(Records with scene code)
┄┄┄┄┄┄┄┄┄┄┄┄┄┄┄┄┄┄┄┄

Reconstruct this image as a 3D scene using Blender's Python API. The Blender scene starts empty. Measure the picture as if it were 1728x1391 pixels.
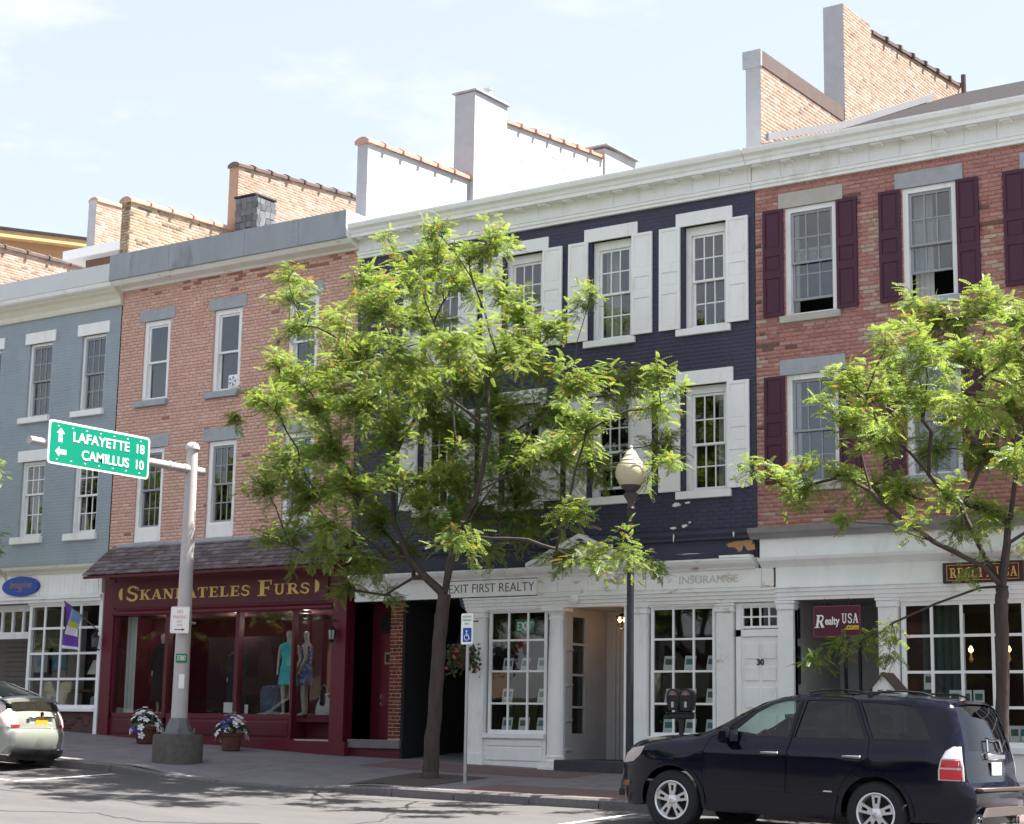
import bpy, bmesh, math, random
import numpy as np
from mathutils import Vector, Matrix
from mathutils.geometry import delaunay_2d_cdt
R = random.Random(11)
NR = np.random.RandomState(5)
rad = math.radians
scene = bpy.context.scene

# ------------------------------------------------------------------ camera, light, exposure
cd = bpy.data.cameras.new('camera'); cam = bpy.data.objects.new('camera', cd)
scene.collection.objects.link(cam); scene.camera = cam
cd.sensor_width = 36; cd.lens = 62.5; cd.clip_start = .1; cd.clip_end = 3000
M = Matrix(((0.82238, 0.08747, 0.56217), (0.56869, -0.15522, -0.80777), (0.016609, 0.984, -0.177394))).to_4x4()
cam.matrix_world = Matrix.Translation((0, -25.941, 1.75)) @ M

SUN_EL, SUN_AZ = rad(62), rad(38)            # azimuth measured from +X towards +Y (behind the facades)
sd = bpy.data.lights.new('sun', 'SUN'); sun = bpy.data.objects.new('sun', sd)
scene.collection.objects.link(sun)
sd.energy = 3.0; sd.angle = rad(.53); sd.color = (1, .95, .87)
S = Vector((math.cos(SUN_EL)*math.cos(SUN_AZ), math.cos(SUN_EL)*math.sin(SUN_AZ), math.sin(SUN_EL)))
sun.rotation_euler = S.to_track_quat('Z', 'Y').to_euler(); sun.location = S*60

w = bpy.data.worlds.new('World'); scene.world = w; w.use_nodes = True
nt = w.node_tree; nt.nodes.clear()
def N(nt, t, **k):
    n = nt.nodes.new(t)
    for a, b in k.items(): setattr(n, a, b)
    return n
out = N(nt, 'ShaderNodeOutputWorld'); bg = N(nt, 'ShaderNodeBackground'); sky = N(nt, 'ShaderNodeTexSky')
sky.sky_type = 'NISHITA'; sky.sun_disc = False; sky.sun_elevation = SUN_EL; sky.sun_rotation = rad(90) - SUN_AZ
sky.air_density = 1.0; sky.dust_density = 1.6; sky.ozone_density = 1.0; sky.altitude = 250
tc = N(nt, 'ShaderNodeTexCoord'); mp = N(nt, 'ShaderNodeMapping'); mp.inputs['Scale'].default_value = (1, 1, 2.6)
nz = N(nt, 'ShaderNodeTexNoise'); nz.inputs['Scale'].default_value = 4.2; nz.inputs['Detail'].default_value = 7; nz.inputs['Roughness'].default_value = .6
cr = N(nt, 'ShaderNodeValToRGB'); cr.color_ramp.elements[0].position = .46; cr.color_ramp.elements[1].position = .62
cr.color_ramp.elements[1].color = (.8, .8, .8, 1)
hz = N(nt, 'ShaderNodeMix', data_type='RGBA'); hz.inputs['Factor'].default_value = .84; hz.inputs['B'].default_value = (1.0, 1.02, 1.12, 1)   # thin high haze over the blue
mx = N(nt, 'ShaderNodeMix', data_type='RGBA'); mx.inputs['B'].default_value = (1.6, 1.61, 1.65, 1)
nt.links.new(tc.outputs['Generated'], mp.inputs[0]); nt.links.new(mp.outputs[0], nz.inputs['Vector'])
nt.links.new(nz.outputs['Fac'], cr.inputs[0]); nt.links.new(cr.outputs[0], mx.inputs['Factor'])
nt.links.new(sky.outputs[0], hz.inputs['A']); nt.links.new(hz.outputs['Result'], mx.inputs['A']); nt.links.new(mx.outputs['Result'], bg.inputs[0])
bg.inputs[1].default_value = .12
nt.links.new(bg.outputs[0], out.inputs[0])
vs = scene.view_settings
vs.view_transform = 'Standard'; vs.look = 'None'; vs.gamma = 1; vs.use_curve_mapping = False
vs.exposure = 2.6
scene.cycles.max_bounces = 8; scene.cycles.transparent_max_bounces = 16
scene.cycles.use_denoising = True

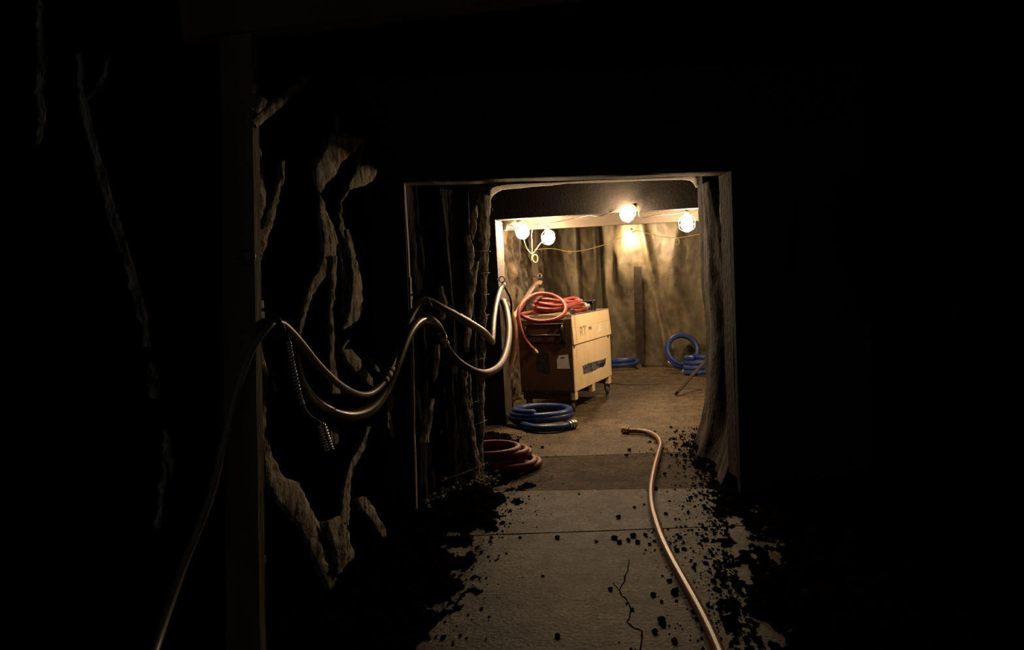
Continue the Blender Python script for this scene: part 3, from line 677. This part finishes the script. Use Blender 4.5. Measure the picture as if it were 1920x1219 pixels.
t, P5 = hose('hanging_hose', 'pale pink hose draped from the hook on the lit room post down behind the box',
    [(1016, 531, 10.5), (1010, 530, 10.5), (1003, 535, 10.45), (993, 548, 10.2), (984, 562, 9.9), (975, 577, 9.6), (968, 588, 9.3), (958, 598, 9.1), (950, 606, 9.0)], .034, PINKHOSE)
t, P6 = hose('hanging_hose', 'short cream hose end hanging bright below the rear hook',
    [(1016, 543, 10.3), (1013, 552, 10.25), (1009, 565, 10.2), (1006, 582, 10.1)], .045, CLEARHOSE)

# spiral wrapped dark hose end with bright wire
t = thing('spiral_hose', 'black hose end wrapped in bright steel spiral dangling below the near hook', 'hose', at(542, 642, y=2.75))
core = spline([at(p[0], p[1], y=p[2]) for p in [(536, 615, 2.70), (540, 640, 2.73), (550, 695, 2.78), (565, 755, 2.84), (580, 780, 2.87), (600, 795, 2.9), (610, 820, 2.92), (618, 845, 2.93)]], 12)
MB().tube(core, .008, 10).build('core', RUBBER, t, True, loc=t.location)
def helix(core, R, turns, r):
    L = len(core); pts = []; N = turns * 10
    for i in range(N + 1):
        s = i / N * (L - 1); k = min(int(s), L - 2); p = core[k].lerp(core[k + 1], s - k); d = (core[k + 1] - core[k]).normalized()
        u = d.cross(Vector((0, 1, 0))).normalized(); w = d.cross(u); a = i / 10 * 2 * math.pi; pts.append(p + (u * math.cos(a) + w * math.sin(a)) * R)
    return MB().tube(pts, r, 5)
helix(core[12:38], .0095, 20, .0032).build('steel_spiral', CHROME, t, True, loc=t.location)
helix(core[60:], .015, 10, .0055).build('steel_spiral', CHROME, t, True, loc=t.location)

# ------------------------------------------------------------------ job box
ya = math.atan2(.36, 1.31)
CR = Matrix.Rotation(-ya, 3, 'Z')
CO = Vector((-.715, 8.20, 0))           # near right corner of the body on the floor
def cb(x, y, z): return CO + CR @ Vector((x, y, z))   # x: 0 at side, negative into the box; y along its length
LB, WB = 1.38, .66
box = thing('job_box', 'tan steel wheeled tool chest under the lamps with red hose on its lid', 'tool chest', cb(-WB / 2, LB / 2, 0))
BL = box.location.copy()
def cbox(x0, x1, y0, y1, z0, z1, name, m, bev=.004, label=None, parent=None):
    b = MB(); b.box(cb((x0 + x1) / 2, (y0 + y1) / 2, (z0 + z1) / 2), (x1 - x0, y1 - y0, z1 - z0), CR, bev)
    o = b.build(name, m, parent or box, loc=BL)
    if parent: o.location = Vector((0, 0, 0))
    if label: o['label'] = label
    return o
cbox(-WB, 0, .012, LB, .235, .80, 'side_panel', TAN, .006)
cbox(-WB + .01, -.006, .0, .014, .235, 1.05, 'end_panel', TANSHADE, .002, 'scuffed tan end panel with its shade painted in')  # end turned from the lamps, its shade painted as dark tan
# lid: skirt slightly flared, then upper band
def lidpart(z0, z1, o0, o1, name):
    vs = []
    for z, o in ((z0, o0), (z1, o1)):
        for x, y in ((-WB - o, -o * .3 + .014), (o, -o * .3 + .014), (o, LB + o), (-WB - o, LB + o)): vs.append(cb(x, y, z))
    m = MB(); m.add(vs, [(3, 2, 1, 0), (4, 5, 6, 7), (0, 1, 5, 4), (1, 2, 6, 5), (2, 3, 7, 6), (3, 0, 4, 7)]); return m.build(name, TAN, box, loc=BL)
lidpart(.765, .945, .014, .004, 'lid_skirt')
lidpart(.947, 1.085, .003, -.004, 'lid')
cbox(-WB + .002, -.002, .012, LB - .01, 1.085, 1.093, 'lid_top', OLDWOOD, .002, 'dull brown lid top')
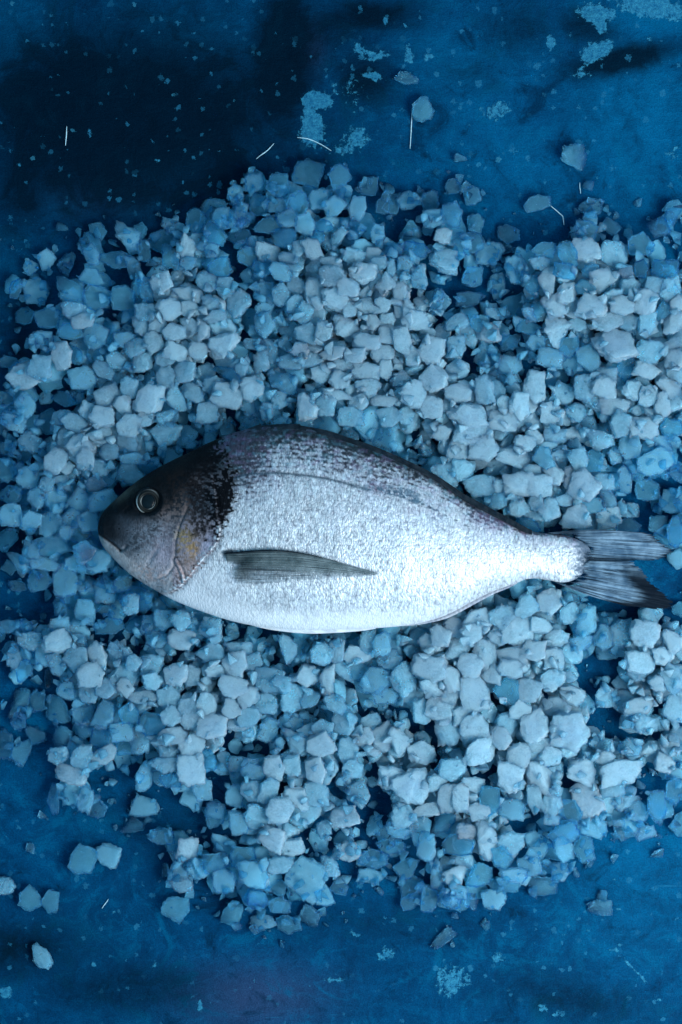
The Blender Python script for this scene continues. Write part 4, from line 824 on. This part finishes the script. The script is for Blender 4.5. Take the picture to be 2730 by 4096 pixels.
# eye: rim, iris ring, pupil
def simple_mat(name, col, rough, metal=0.0, coat=0.0, nz=None):
    T = NT(name); g = T.n('ShaderNodeTexCoord').outputs['Object']
    n = T.noise(g, nz or 800, 3).outputs[0]
    c2 = tuple(min(1, q * 1.6) for q in col[:3]) + (1,)
    b = T.n('ShaderNodeBsdfPrincipled', None, Base_Color=T.mixc(T.maprange(n, 0.35, 0.65), col, c2), Roughness=rough, Metallic=metal)
    b.inputs['Coat Weight'].default_value = coat; b.inputs['Coat Roughness'].default_value = 0.04; b.inputs['Specular IOR Level'].default_value = 0.06
    return T.surf(b)
def dome(name, r0, r1, h, z0, mat, parent, power=2.0, sy=1.04):
    nr, na = 14, 48
    q = np.linspace(0, 1, nr); a = np.linspace(0, 2 * np.pi, na, endpoint=False)
    rr = r0 + (r1 - r0) * q
    Rr = rr[:, None] + 0 * a[None]; Aa = a[None] + 0 * rr[:, None]
    X = 608 + Rr * np.cos(Aa); Y = 2007 + Rr * sy * np.sin(Aa)
    Z = z0 + (h * np.sqrt(np.clip(1 - (Rr / r1) ** power, 0, 1)) if r0 < 1 else h * np.sin(np.pi * q)[:, None] + 0 * Aa)
    if r0 < 1: X[0], Y[0] = 608, 2007
    idx = np.arange(nr * na).reshape(nr, na); a_, b_ = idx[:-1], idx[1:]
    F = np.stack([a_, np.roll(a_, -1, 1), np.roll(b_, -1, 1), b_], -1).reshape(-1, 4)
    return mesh_np(name, FP(X.ravel(), Y.ravel(), Z.ravel()), F, mat, parent=parent, orient='up')
ze = float(zsurf(np.array(608.0), np.array(2007.0)))
eye = dome("eye", 0.5, 54, 24, ze - 16, simple_mat("eye_rim", C(0.006, 0.007, 0.009), 0.4, 0, 0.05), fish)
dome("iris", 28, 43, 7.5, ze + 1.5, simple_mat("eye_silver", C(0.012, 0.014, 0.014), 0.5, 0.0, 0.03, 300), eye)
def ring_mat():
    """dark rim with wet glints painted into its colour as pale arcs"""
    T = NT("eye_ring"); g = T.attr('glint_arc')
    b = T.n('ShaderNodeBsdfPrincipled', None, Base_Color=T.mixc(g, C(0.012, 0.015, 0.018), C(0.42, 0.46, 0.45)), Roughness=0.5)
    b.inputs['Specular IOR Level'].default_value = 0.06
    return T.surf(b)
rim_m = ring_mat()
def glint_arc(o, spots):  # weights of the painted glints around the rim
    n = len(o.data.vertices); na = 48
    th = np.degrees(2 * np.pi * (np.arange(n) % na) / na)
    w = sum(h * np.exp(-0.5 * (((th - a0 + 180) % 360 - 180) / s0) ** 2) for a0, s0, h in spots)
    at = o.data.attributes.new('glint_arc', 'FLOAT', 'POINT'); at.data.foreach_set("value", np.clip(w, 0, 1).astype(np.float32))
glint_arc(dome("pupil_ring", 27, 30, 1.5, ze + 8, rim_m, eye), [(185, 22, 0.7), (45, 24, 0.5), (70, 10, 0.4)])
glint_arc(dome("iris_edge", 41, 48, 3.5, ze - 2, rim_m, eye), [(175, 20, 1.0), (130, 34, 0.55), (300, 26, 0.22)])
dome("pupil", 0.5, 28, 9, ze + 5, simple_mat("eye_pupil", C(0.002, 0.006, 0.009), 0.35, 0, 0.12), eye)

# ------------------------------------------------------------------ fine pale fibres on the board
m_fib = simple_mat("fibre_white", C(0.30, 0.48, 0.55), 0.4)
def fibre(pts, r, label, z=3.0):
    P = spline(pts, 24) if len(pts) > 3 or pts[0][0] < 0 else np.array([[np.interp(t, np.linspace(0, 1, len(pts)), [p[i] for p in pts]) for i in (0, 1)] for t in np.linspace(0, 1, 24)])
    V = []; F = []; m = 6
    c = P.mean(0)
    for i, p in enumerate(P):
        d = P[min(i + 1, 23)] - P[max(i - 1, 0)]; d = d / max(np.hypot(*d), 1e-6); nrm = np.array([-d[1], d[0]])
        rr = r * (0.55 + 0.45 * math.sin(math.pi * i / 23))
        for j in range(m):
            a = 2 * math.pi * j / m
            q = p + nrm * rr * math.cos(a) - c
            V.append((q[0] * S, -q[1] * S, (rr * math.sin(a) + 1.5 * math.sin(i * 0.4)) * S))
    for i in range(23):
        for j in range(m):
            F.append((i * m + j, i * m + (j + 1) % m, (i + 1) * m + (j + 1) % m, (i + 1) * m + j))
    o = mesh_np("fibre", V, F, m_fib)
    o.location = W(c[0], c[1], z)
    tag(o, label, "fibre", "fine pale fibres on the board")
fibre([(1649, 446), (1647, 490), (1644, 545), (1641, 595)], 2.0, "straight upright pale fibre hanging below the lone ice chunk")
fibre([(1190, 550), (1235, 556), (1280, 575), (1326, 603)], 2.2, "curved pale fibre over the large pale paint chips")
fibre([(2197, 818), (2252, 864), (2257, 900)], 2.0, "sharply bent pale fibre at the end of the teardrop ice chunk", 6.0)
fibre([(1026, 636), (1045, 620), (1072, 600), (1097, 574)], 2.0, "short slanting pale fibre on the dark paint above the heap")
fibre([(268, 506), (267, 530), (265, 556), (263, 582)], 2.2, "short upright faint fibre on the dark upper left")
fibre([(435, 3596), (427, 3608), (418, 3620), (409, 3633)], 1.8, "tiny slanting fibre on the board at the lower left")
fibre([(2320, 730), (2320, 745), (2322, 760), (2323, 775)], 1.6, "tiny upright fibre right of the teardrop ice chunk")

┄┄┄┄┄┄┄┄┄┄┄┄┄┄┄┄┄┄┄┄

__EXERCISE BRIEF__
Of the lines above, copy each that contains "picture".

__CORRECT OUTPUT__
Reconstruct this image as a 3D scene using Blender's Python API. The Blender scene starts empty. Measure the picture as if it were 1728x1391 pixels.
Continue the Blender Python script for this scene: part 3, from line 677. This part finishes the script. Use Blender 4.5. Measure the picture as if it were 1920x1219 pixels.
The Blender Python script for this scene continues. Write part 4, from line 824 on. This part finishes the script. The script is for Blender 4.5. Take the picture to be 2730 by 4096 pixels.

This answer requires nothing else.